Si los escrofulosos se salvaban o no, es algo que no nos deja tan claro Marc Bloch. Y en cuanto al destino de esos reyes divinos, cuidado con los resabios, que la historia también nos recuerda dónde terminaron, a la larga, todos los absolutismos.
——————————————————
Ilustración: Alberto Montt
Comentarios
27 de julio
Nada de raro que el principio monárquico reaparezca con fuerza de la mano de la Iglesia, pasando a llevar la secularización y la separación de poderes, esperando una decisión «sabia y justa» del gobernante.

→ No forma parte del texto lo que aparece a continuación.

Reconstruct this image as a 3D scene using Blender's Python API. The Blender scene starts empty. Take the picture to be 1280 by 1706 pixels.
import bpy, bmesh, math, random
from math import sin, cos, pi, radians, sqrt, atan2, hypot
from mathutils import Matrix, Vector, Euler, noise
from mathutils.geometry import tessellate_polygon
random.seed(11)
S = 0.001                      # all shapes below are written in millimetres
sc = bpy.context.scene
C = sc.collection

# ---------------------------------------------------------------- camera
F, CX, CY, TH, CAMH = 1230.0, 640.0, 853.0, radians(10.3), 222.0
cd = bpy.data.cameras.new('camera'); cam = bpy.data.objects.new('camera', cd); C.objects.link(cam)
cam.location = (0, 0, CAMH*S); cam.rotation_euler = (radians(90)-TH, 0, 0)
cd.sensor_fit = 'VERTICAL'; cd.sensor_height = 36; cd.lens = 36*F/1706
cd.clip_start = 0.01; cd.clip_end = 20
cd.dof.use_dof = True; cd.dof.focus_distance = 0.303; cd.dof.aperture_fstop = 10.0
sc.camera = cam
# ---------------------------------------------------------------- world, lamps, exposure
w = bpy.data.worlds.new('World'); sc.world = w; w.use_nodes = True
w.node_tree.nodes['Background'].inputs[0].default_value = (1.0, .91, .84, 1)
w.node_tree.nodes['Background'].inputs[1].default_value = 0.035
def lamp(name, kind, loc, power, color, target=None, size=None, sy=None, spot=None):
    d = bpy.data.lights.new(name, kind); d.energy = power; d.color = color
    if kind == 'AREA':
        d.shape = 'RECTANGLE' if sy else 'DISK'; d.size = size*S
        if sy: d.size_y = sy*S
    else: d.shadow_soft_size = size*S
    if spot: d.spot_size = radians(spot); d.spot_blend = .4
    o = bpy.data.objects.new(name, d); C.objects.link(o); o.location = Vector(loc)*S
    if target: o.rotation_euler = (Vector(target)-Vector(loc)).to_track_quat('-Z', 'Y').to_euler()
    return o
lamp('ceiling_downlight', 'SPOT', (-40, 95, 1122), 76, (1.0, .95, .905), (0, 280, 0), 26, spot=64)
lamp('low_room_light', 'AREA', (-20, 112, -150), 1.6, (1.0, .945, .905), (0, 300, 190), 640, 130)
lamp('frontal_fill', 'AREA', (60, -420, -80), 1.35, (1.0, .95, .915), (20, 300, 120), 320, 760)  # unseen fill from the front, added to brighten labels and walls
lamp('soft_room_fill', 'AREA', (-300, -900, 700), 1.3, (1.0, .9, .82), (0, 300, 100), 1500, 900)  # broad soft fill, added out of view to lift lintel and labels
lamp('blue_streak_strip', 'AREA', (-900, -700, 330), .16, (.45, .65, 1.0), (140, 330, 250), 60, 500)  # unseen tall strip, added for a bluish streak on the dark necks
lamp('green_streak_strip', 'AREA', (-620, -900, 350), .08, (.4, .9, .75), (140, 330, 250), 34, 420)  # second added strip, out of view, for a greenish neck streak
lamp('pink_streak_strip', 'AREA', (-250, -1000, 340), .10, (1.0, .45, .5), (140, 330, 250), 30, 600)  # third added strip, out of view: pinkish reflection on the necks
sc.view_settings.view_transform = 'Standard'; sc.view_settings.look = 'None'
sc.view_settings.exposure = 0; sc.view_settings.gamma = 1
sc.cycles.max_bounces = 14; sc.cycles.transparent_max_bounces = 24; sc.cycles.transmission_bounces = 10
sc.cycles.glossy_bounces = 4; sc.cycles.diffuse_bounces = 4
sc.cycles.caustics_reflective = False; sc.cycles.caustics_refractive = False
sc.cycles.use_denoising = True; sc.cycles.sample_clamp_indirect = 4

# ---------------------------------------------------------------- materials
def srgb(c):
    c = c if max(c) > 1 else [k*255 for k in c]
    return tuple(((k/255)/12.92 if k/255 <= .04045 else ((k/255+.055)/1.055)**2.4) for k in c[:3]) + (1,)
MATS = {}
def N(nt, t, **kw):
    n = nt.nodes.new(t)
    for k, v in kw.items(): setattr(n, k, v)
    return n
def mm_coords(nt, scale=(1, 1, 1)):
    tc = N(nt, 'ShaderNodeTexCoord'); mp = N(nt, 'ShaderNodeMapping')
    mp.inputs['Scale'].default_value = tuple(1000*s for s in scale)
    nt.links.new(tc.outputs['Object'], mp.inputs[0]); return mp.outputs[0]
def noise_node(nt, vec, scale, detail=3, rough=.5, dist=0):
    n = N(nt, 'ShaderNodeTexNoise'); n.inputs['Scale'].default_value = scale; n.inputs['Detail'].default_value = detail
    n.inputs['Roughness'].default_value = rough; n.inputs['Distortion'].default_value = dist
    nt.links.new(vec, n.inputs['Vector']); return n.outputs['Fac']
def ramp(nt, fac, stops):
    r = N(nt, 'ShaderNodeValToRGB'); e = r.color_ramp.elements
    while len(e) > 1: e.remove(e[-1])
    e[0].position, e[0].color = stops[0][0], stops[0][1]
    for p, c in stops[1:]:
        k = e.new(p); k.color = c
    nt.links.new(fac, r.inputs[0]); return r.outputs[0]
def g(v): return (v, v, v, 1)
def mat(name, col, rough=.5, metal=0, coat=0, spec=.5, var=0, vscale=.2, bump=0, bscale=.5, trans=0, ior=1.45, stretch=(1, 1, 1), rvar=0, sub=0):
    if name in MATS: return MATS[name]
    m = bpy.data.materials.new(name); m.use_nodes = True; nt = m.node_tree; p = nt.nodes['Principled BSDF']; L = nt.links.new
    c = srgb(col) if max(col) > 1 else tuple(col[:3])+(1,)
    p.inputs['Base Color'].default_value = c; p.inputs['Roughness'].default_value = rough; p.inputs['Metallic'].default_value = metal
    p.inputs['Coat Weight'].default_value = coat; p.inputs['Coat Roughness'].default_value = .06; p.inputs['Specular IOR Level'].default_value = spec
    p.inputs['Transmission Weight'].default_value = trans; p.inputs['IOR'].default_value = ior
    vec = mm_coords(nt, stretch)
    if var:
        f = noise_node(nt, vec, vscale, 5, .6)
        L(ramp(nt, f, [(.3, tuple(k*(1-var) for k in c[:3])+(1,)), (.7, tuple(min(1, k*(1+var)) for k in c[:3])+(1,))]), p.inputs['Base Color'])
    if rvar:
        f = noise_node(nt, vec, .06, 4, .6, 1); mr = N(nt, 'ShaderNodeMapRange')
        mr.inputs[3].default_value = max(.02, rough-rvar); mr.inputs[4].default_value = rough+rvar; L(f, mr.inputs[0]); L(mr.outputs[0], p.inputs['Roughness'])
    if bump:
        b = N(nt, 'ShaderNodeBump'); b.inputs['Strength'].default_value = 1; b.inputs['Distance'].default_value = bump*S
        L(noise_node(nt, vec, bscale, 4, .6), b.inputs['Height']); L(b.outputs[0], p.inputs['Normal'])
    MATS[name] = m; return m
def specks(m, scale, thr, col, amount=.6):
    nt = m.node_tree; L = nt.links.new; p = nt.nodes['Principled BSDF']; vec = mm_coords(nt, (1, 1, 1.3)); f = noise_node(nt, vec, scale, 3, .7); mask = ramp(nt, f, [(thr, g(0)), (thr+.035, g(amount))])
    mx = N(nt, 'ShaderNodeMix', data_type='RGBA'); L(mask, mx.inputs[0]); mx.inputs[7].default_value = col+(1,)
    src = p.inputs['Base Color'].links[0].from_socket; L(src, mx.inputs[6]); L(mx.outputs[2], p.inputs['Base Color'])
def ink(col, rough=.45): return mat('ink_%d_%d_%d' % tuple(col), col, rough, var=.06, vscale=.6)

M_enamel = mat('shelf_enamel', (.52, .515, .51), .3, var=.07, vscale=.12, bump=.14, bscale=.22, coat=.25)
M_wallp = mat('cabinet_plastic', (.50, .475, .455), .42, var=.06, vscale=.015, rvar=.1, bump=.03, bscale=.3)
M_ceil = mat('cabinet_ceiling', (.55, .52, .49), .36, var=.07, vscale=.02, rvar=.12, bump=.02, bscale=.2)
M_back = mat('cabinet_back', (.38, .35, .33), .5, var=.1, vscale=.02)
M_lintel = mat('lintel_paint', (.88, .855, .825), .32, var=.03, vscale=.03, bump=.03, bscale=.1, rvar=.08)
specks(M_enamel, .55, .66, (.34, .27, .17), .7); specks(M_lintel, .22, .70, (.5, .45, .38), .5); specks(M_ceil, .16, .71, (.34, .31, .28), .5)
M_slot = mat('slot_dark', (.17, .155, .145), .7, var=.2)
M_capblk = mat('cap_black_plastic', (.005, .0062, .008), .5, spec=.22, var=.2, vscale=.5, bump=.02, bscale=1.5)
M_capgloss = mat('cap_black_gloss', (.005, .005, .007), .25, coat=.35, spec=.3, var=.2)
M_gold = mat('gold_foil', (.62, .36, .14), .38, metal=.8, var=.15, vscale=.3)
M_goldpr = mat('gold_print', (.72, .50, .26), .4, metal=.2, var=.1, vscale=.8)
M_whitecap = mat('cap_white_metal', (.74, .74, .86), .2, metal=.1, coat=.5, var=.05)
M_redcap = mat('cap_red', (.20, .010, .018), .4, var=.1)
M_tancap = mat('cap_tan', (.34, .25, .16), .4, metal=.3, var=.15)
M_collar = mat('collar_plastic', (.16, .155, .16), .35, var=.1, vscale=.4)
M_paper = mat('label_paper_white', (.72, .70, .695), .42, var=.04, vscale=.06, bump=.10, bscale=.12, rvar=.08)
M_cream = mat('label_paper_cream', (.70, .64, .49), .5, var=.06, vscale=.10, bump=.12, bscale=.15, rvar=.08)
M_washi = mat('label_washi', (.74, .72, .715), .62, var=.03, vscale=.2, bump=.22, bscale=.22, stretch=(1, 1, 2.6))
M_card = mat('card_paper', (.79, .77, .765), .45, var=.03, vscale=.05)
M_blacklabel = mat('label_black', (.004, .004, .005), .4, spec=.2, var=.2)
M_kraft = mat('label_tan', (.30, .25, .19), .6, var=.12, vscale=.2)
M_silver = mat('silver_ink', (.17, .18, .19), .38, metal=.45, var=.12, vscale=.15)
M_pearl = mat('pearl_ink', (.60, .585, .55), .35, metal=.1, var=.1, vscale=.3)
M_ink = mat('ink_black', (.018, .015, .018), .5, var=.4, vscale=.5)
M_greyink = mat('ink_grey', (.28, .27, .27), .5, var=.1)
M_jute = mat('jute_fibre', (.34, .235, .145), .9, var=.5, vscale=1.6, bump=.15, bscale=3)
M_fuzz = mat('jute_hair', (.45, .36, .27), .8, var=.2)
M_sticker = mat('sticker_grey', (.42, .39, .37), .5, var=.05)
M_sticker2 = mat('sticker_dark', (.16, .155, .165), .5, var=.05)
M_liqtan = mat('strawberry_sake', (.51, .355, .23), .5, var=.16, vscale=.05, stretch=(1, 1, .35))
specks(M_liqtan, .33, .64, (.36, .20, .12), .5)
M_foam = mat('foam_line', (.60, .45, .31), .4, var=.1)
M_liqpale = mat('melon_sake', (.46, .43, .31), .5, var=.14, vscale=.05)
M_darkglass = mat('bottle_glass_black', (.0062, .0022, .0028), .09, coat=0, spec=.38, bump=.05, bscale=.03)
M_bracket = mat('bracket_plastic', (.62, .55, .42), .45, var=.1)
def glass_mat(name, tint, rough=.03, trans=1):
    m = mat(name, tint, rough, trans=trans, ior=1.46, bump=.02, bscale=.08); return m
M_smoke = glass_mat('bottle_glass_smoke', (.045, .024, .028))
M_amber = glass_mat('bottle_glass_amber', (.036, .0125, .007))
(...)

Emulando a Rocker podríamos decir que la Independencia en Chile eliminó «la monarquía como institución social y política, pero no logro eliminar, junto con la monarquía la “idea monárquica”.
En realidad, parece que Chile nunca lo ha abandonado la idea monárquica, por eso tanto caudillismo desde todos los sectores políticos, y por eso su presidencialismo exacerbado que no es más que una nueva forma de monarquía. Lagos también jugó con esa lógica.
0
28 de julio
Completamente de acuerdo, Jorge. Además en Chile, la idea monárquica es un mal chiste. Y no deja de ser una ironía amarga que, celebrando el Bicentenario de la REPÚBLICA (con lo que el Estado Republicano representa), queramos festejarlo con un acto monarquista puro. Una incoherencia muy propia de nuestras geografías que todavía de vez en vez se sienten huérfanas de rey.
Leí tu columna al respecto, sobre la esquizofrenia. Muy buena.
Un abrazo.
V.
28 de julio
En esta semanas he podido ver que el discurso de la autoridad trae consigo la clásica auto percepción de la élite, de iluminados, y que a la vez ven a la gran mayoría como una mayoría sumida en el libertinaje, la ignorancia, inmoral, etc.
Los dichos de la vicepresidenta de la Junji, las censuras a Kramer o el Club de la Comedia, reflejan claramente la posición conservadora.